Nelson had already strangled more than twenty women in the United States when he escaped from a California mental institution and hitchhiked into Winnipeg where he would murder two Canadian women. He was eventually tracked down by Canadian law officials, charged, tried, convicted and hung in Manitoba on January 13, 1928.
Publicity for the book states, “it’s the first reliable biography of Nelson.” Esau digs up unpublished material to show the political and legal issues that arose in Nelson’s pretrial, trail and post-trial periods; the clash between Nelson’s court-appointed defence attorney James Stitt, and psychiatrist Dr. Alvin Mathers; and the role of Canada’s notorious hangman, Arthur Ellis. Esau also raises ongoing issues about the social construction of serial killers, debates about capital punishment, psychopathy, the scope of the insanity defence, the effect of pretrial publicity and the trial as public entertainment.

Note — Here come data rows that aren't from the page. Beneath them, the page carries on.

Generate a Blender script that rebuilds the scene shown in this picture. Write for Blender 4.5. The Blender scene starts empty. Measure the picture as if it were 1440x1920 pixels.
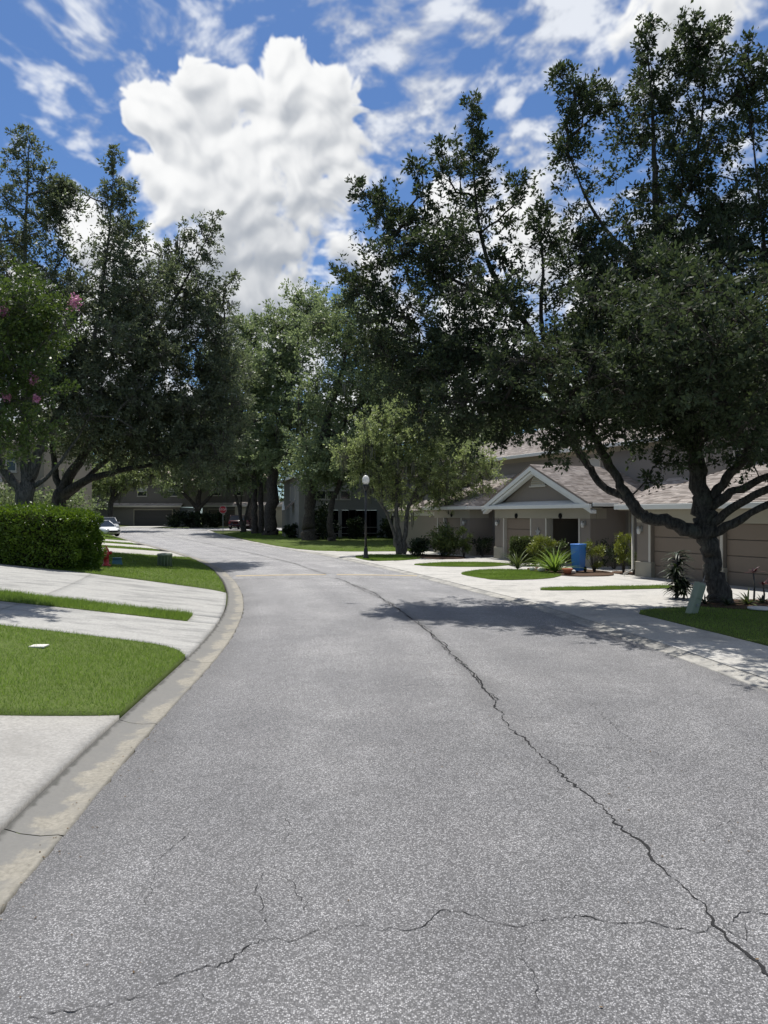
import bpy, bmesh, math, random
import numpy as np
from mathutils import Vector, Matrix

sc = bpy.context.scene
COL = sc.collection
R = math.radians
rng = np.random.default_rng(7)
random.seed(7)

# ------------------------------------------------------------------ camera
CAM_H = 2.3
cam_d = bpy.data.cameras.new("camera")
cam = bpy.data.objects.new("camera", cam_d)
COL.objects.link(cam)
cam.location = (0, 0, CAM_H)
cam.rotation_euler = (R(90), 0, 0)
cam_d.sensor_fit = 'VERTICAL'
cam_d.sensor_height = 36.0
cam_d.lens = 26.0
cam_d.shift_y = 0.0036
cam_d.clip_start = 0.1
cam_d.clip_end = 3000
sc.camera = cam

# ------------------------------------------------------------------ light
SKY_TINT, CLOUD_GAIN = (0.44, 0.59, 0.78), 7.5
SUN_EL, SUN_AZ = R(67), R(-15)          # azimuth measured from +Y (down the street) towards +X
sun_d = bpy.data.lights.new("sun", 'SUN')
sun_d.energy = 4.6
sun_d.angle = R(0.6)
sun_d.color = (1.0, 0.955, 0.89)
sun = bpy.data.objects.new("sun", sun_d)
COL.objects.link(sun)
sdir = Vector((math.cos(SUN_EL) * math.sin(SUN_AZ), math.cos(SUN_EL) * math.cos(SUN_AZ), math.sin(SUN_EL)))
sun.rotation_euler = sdir.to_track_quat('Z', 'Y').to_euler()
sun.location = (0, 20, 60)

sc.view_settings.view_transform = 'Standard'
sc.view_settings.look = 'None'
sc.view_settings.exposure = 0.42
sc.view_settings.gamma = 1.0
sc.view_settings.use_curve_mapping = False
sc.cycles.max_bounces = 5
sc.cycles.diffuse_bounces = 3
sc.cycles.glossy_bounces = 2
sc.cycles.transmission_bounces = 3
sc.cycles.transparent_max_bounces = 6
sc.cycles.caustics_reflective = False
sc.cycles.caustics_refractive = False
sc.cycles.use_denoising = True
try:
    sc.cycles.denoiser = 'OPENIMAGEDENOISE'
except Exception:
    pass


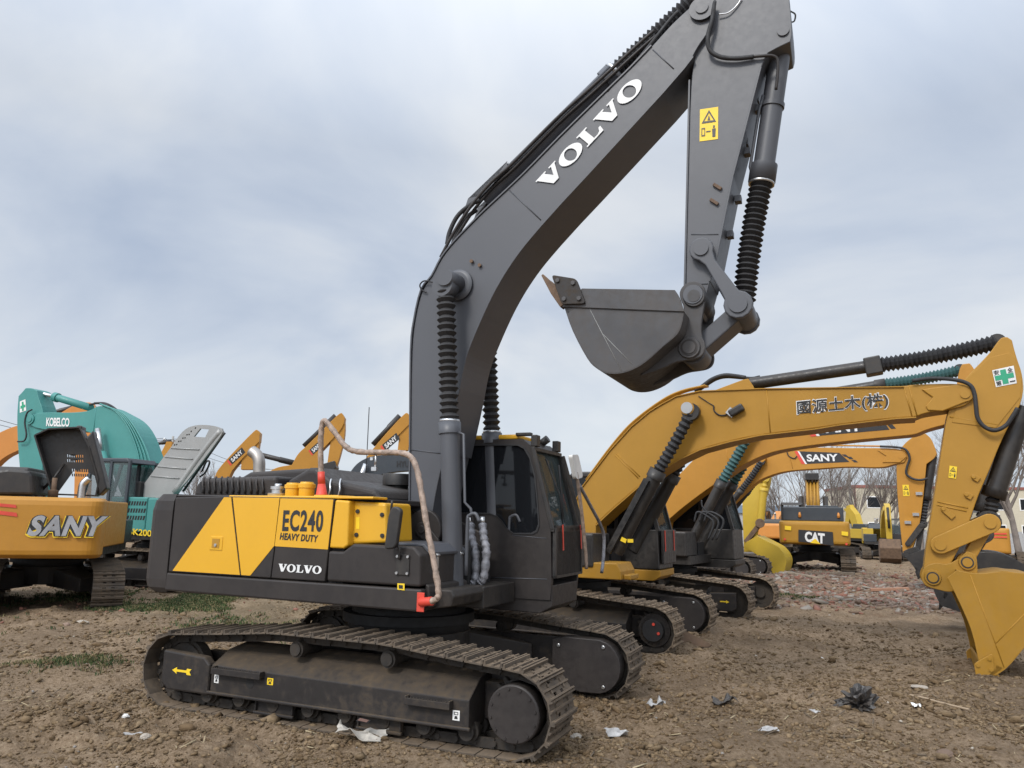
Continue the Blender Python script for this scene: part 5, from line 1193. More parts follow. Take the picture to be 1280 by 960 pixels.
# hoods
m = MB(); P = [SL.onx(*p, -1.9) for p in ((-10, 592), (20, 588), (46, 590), (49, 596), (50, 619), (-10, 619))]
m.add([(-2.4, y, z) for y, z in P]+[(-1.2, y, z) for y, z in P], [tuple(range(6)), tuple(range(11, 5, -1))]+[(i, i+6, (i+1) % 6+6, (i+1) % 6) for i in range(6)]); m.build('engine_hood', M['black'], sl_, .05)
hp_ = [SL.onx(*p, -1.4) for p in ((71, 618), (49, 546), (66, 538), (104, 536), (117, 562), (128, 600), (124, 620))]
holes = []
for r_ in range(4):
    for k in range(8):
        cx, cy = 84+k*2.7+(r_ > 1)*6, (568, 574, 586, 592)[r_]+k*.1
        holes.append([SL.onx(cx+dx_, cy+dy_, -1.4) for dx_, dy_ in ((0, 0), (1.3, 0), (1.5, 3.6), (.4, 3.4))])
v, f = fillshape([hp_]+holes); m = MB(); m.add([(-1.4, y, z) for y, z in v], f); hd_ = m.build('open_hood', M['black'], sl_); sdf = hd_.modifiers.new('thick', 'SOLIDIFY'); sdf.thickness = .03
m = MB(); n_ = len(hp_)
for i in range(n_):
    a, b_ = hp_[i], hp_[(i+1) % n_]; m.bar((-1.58, a[0], a[1]), (-1.58, b_[0], b_[1]), .34, .03, up=(1, 0, 0))
m.build('hood_rim', M['black'], hd_)
q = SL.onx(104, 536, -1.5); m = MB(); m.box(-1.7, -1.3, q[0]-.02, q[0]+.1, q[1]-.05, q[1]+.05)
m.build('hood_latch', M['black'], hd_, .03)
P = [SL.onx(*p, -1.75) for p in ((116, 538), (134, 610), (124, 620), (107, 548))]; m = MB(); m.add([(-1.75, y, z) for y, z in P]+[(-1.35, y, z) for y, z in P], [(0, 1, 2, 3), (7, 6, 5, 4), (0, 4, 5, 1), (1, 5, 6, 2), (2, 6, 7, 3), (3, 7, 4, 0)]); m.build('hood_flank', M['black'], hd_, .03)
q = SL.onx(101, 621, -1.9); m = MB(); m.tube(spline([(-1.9, q[0], q[1]-.1), (-1.9, q[0], q[1]+.15), (-1.9, q[0]-.02, q[1]+.28), (-1.9, q[0]-.12, q[1]+.40)], 5), .075, 14); m.build('exhaust_pipe', M['steel'], sl_)
q = SL.onx(66, 620, -1.9); m = MB(); m.lathe((-1.9, q[0], q[1]-.05), (-1.9, q[0], q[1]+.38), [(0, .1), (.4, .1), (.42, .05), (1, .05)], 12); m.build('filler_neck', M['rust'], sl_)
m = MB(); m.tube([FXo(SL, 50, 615, -1.6), FXo(SL, 68, 597, -1.6), FXo(SL, 80, 580, -1.5)], .03, 8); m.build('hood_stay', M['black'], sl_)

# ---- teal machine
KB = Frame(-9.9, 22.6, 0, R(165), 1.15)
kb = root('excavator', KB, 'teal excavator behind the left machine with boom folded over and grey hood opened', 'excavator', GRP)
add_tracks(kb, mat=M['trackdust']); add_carbody(kb, M['under']); simple_upper(kb, M['teal'], M['hyl'], hood=False, zt=2.15)
kc = simple_cab(kb, M['hyl'], glass='glass_clear', roofz=3.05, xr=.2)
m = MB(); m.box(-.34, .72, .9, 1.35, 1.3, 2.12); lfp = m.build('left_front_panel', M['teal'], kb, .03)
btl = [(37, 519), (54, 515), (87, 516), (112, 514), (122, 507), (132, 508), (145, 515), (162, 524), (175, 542), (184, 568), (192, 590), (196, 640), (160, 640), (140, 590), (127, 560), (118, 545), (107, 537.5), (62, 538), (45, 535), (37, 531)]
bo, ao = boomset(KB, kb, M['teal'], btl, y=.3, side=1, arm=[(23, 495), (27, 491), (32, 485), (40, 485), (46, 488), (48, 498), (54, 513), (55, 535), (53, 560), (53, 600), (52, 640), (27, 640), (26, 600), (22, 555), (21, 520)], seams=[[(120, 508), (117, 541)]], pins=[((38, 524), .14)])
v, f = textmesh('KOBELCO', .03, .9); m = MB(); place2d(v, f, KB.p3(58, 533, .3), KB.p3(87, 533.5, .3), KB.p3(58.5, 522, .3), m); m.v = [(a, b_+.012, c) for a, b_, c in m.v]; m.build('lettering', M['letter'], bo)
s_ = decal(KB, .24, [(25, 516), (33, 513), (32, 499), (25, 502)], M['letter'], ao, 'safety_sign', .006)
decal(KB, .24, [(28, 514), (30, 513.3), (30, 509.5), (32, 508.8), (32, 505.5), (30, 506.3), (29.5, 502), (27.5, 502.6), (27.7, 507), (26, 507.6), (26, 511), (28, 510.3)], M['green'], s_, 'green_cross', .012)
for k, off in enumerate((0, 5, 10, 15)):
    hose(KB, bo, [(125+off*.6, 505+off*.25), (140+off*.6, 511+off*.2), (152+off*.5, 522), (163+off*.6, 540), (172+off*.8, 565), (176+off, 590)], .32-.0*k, .022, M['teal'], 'hydraulic_pipe')
hose(KB, bo, [(112, 506), (122, 504), (132, 506), (142, 513), (152, 520)], .2, .03); hose(KB, bo, [(118, 504), (130, 504), (140, 508), (150, 516)], .05, .03)
hose(KB, bo, [(40, 512), (34, 516), (31, 528), (33, 543), (30, 551), (22, 552)], .34, .022)
a, b_, c = [set3(KB.p3(*p, 0), 0) for p in ((114, 510), (68, 496), (41, 489))]
m = MB(); m.lathe(a, b_, [(0, .10), (.9, .10), (.9, .13), (1, .13)], 18); ac_ = m.build('arm_cylinder', M['teal'], kb); m = MB(); m.cyl(b_, c, .055, n=14); m.build('rod', M['steel'], ac_)
a, b_, c = [set3(KB.p3(*p, .5), .5) for p in ((140, 615), (127, 566), (122, 536))]
m = MB(); m.cyl(a, b_, .11, n=16); ac_ = m.build('boom_cylinder', M['teal'], kb); m = MB(); m.cyl(b_, c, .07, n=14); m.build('rod', M['steel'], ac_)
# side grille and lettering on the teal flank
lp = [c for c in kb.children if c.name.startswith('left_side_panel')][0]
for r_ in range(3):
    for k in range(12):
        x, z = .55-k*.075, 2.02-r_*.17
        m = MB(); m.add([(x, 1.352, z), (x-.05, 1.352, z), (x-.05+.02, 1.352, z-.10), (x+.02, 1.352, z-.10)], [(0, 1, 2, 3)]); m.build('grille_slot', M['interior'], lp)
v, f = textmesh('SK200', .02); m = MB(); place2d(v, f, KB.p3(161, 668, 1.36), KB.p3(189, 671, 1.36), KB.p3(161.5, 660, 1.36), m); m.build('lettering', M['decal_yellow'], lp)
# opened hood: ribbed curved panel
hpx = [(173, 617), (217, 557), (231, 537), (247, 531), (268, 532), (279, 536), (280, 540), (276, 548), (226, 615), (205, 622), (187, 624), (178, 622)]
Yh = 1.0
hw_ = [KB.on(*p, Yh) for p in ((252, 536), (263, 537), (258, 547), (244, 546))]
holes = [hw_]
for r_ in range(6):
    for k in range(6):
        cx, cy = 247-r_*5.2-k*2.6+1, 534+r_*4.2+k*.4
        if 238-r_*5 < cx-6 and cx < 247-r_*4.5: holes.append([KB.on(cx+dx_, cy+dy_, Yh) for dx_, dy_ in ((0, 0), (1.8, .1), (1.2, 2.0), (-.6, 1.9))])
v, f = fillshape([soft(KB.poly(hpx, Yh))]+holes); m = MB(); m.add([(x, Yh, z) for x, z in v], f); oh = m.build('open_hood', M['silver'], kb); sdf = oh.modifiers.new('thick', 'SOLIDIFY'); sdf.thickness = .05
for y0, y1 in (((214, 560), (249, 562)), ((206, 571), (241, 574)), ((197, 583), (232, 586)), ((189, 595), (224, 598))):
    seam(KB, Yh+.055, [y0, y1], oh, M['silver'], .018, 'pressed_rib')
m = MB(); m.tube(spline([KB.p3(*p, Yh) for p in ((277, 538), (262, 556), (240, 586), (219, 616))], 4), .085, 12); m.build('rolled_edge', M['silver'], oh)
m = MB(); m.tube([KB.p3(*p, Yh-.15) for p in ((281, 541), (229, 614))], .03, 8); m.build('hood_frame', M['black'], oh)
m = MB(); m.tube(spline([KB.p3(*p, .2) for p in ((252, 590), (258, 577), (262, 578), (257, 590), (250, 596))], 4), .025, 8); m.build('grab_rail', M['black'], kb)

# ---- background booms
def far_machine(x, y, yaw, label, pm, boom, arm, armcyl=None, text=None, bkt=None, side=-1, deck=True, sc=1.0):
    fr = Frame(x, y, 0, yaw, sc); rt = root('excavator', fr, label, 'excavator', GRP)
    bo, ao = boomset(fr, rt, pm, boom, y=.3, side=side, arm=arm)
    if text:
        mt, p0, p1, pt, s = text; v, f = textmesh(s, .03); m = MB(); place2d(v, f, fr.p3(*p0, side*.3), fr.p3(*p1, side*.3), fr.p3(*pt, side*.3), m); m.v = [(a, b_+side*.02, c) for a, b_, c in m.v]; m.build('lettering', M[mt], bo)
        if mt == 'letter':
            e = Vector((p1[0]-p0[0], p1[1]-p0[1])); u = Vector((pt[0]-p0[0], pt[1]-p0[1])); P = [Vector(p0)-e*.12-u*.25, Vector(p0)+e*1.15-u*.25, Vector(p0)+e*1.15+u*1.25, Vector(p0)-e*.12+u*1.25]
            decal(fr, side*.3, [tuple(q) for q in P], M['decal_black'], bo, 'boom_sticker', .006)
            P2 = [Vector(p0)-e*.28-u*.25, Vector(p0)-e*.14-u*.25, Vector(p0)-e*.14+u*1.25, Vector(p0)-e*.28+u*1.25]; decal(fr, side*.3, [tuple(q) for q in P2], M['red'], bo, 'sticker_stripe', .007)
    if armcyl:
        a, b_ = fr.p3(*armcyl[0], 0), fr.p3(*armcyl[1], 0); m = MB(); m.lathe(a, b_, [(0, .12), (.6, .12), (.6, .14), (1, .14)], 12); m.build('arm_cylinder', M['black'], rt)
    if bkt:
        m = MB(); m.prism(fr.poly(bkt, 0), -.6, .6); m.build('bucket', M['black'], rt, .02)
    if deck:
        simple_upper(rt, pm, M['black']); simple_cab(rt, M['black']); add_tracks(rt, mat=M['track']); add_carbody(rt, M['under'])
    return fr, rt, bo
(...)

Esau, a resident of Victoria for the last twenty years, is a graduate of Regent College, the University of Alberta, and Harvard Law School. He was a professor at University of Manitoba’s Faculty of Law for more than three decades. Esau also held roles such as head of the University of Manitoba Legal Research Institute, Director of Graduate Legal Studies, Bencher of the Law Society of Manitoba, and Chancellor of the Diocese of Keewatin. His book, The Courts and the Colonies: The Litigation of Hutterite Church Disputes (UBC Press, 2004) was awarded the Margaret McWilliams Prize for best scholarly book on Manitoba history.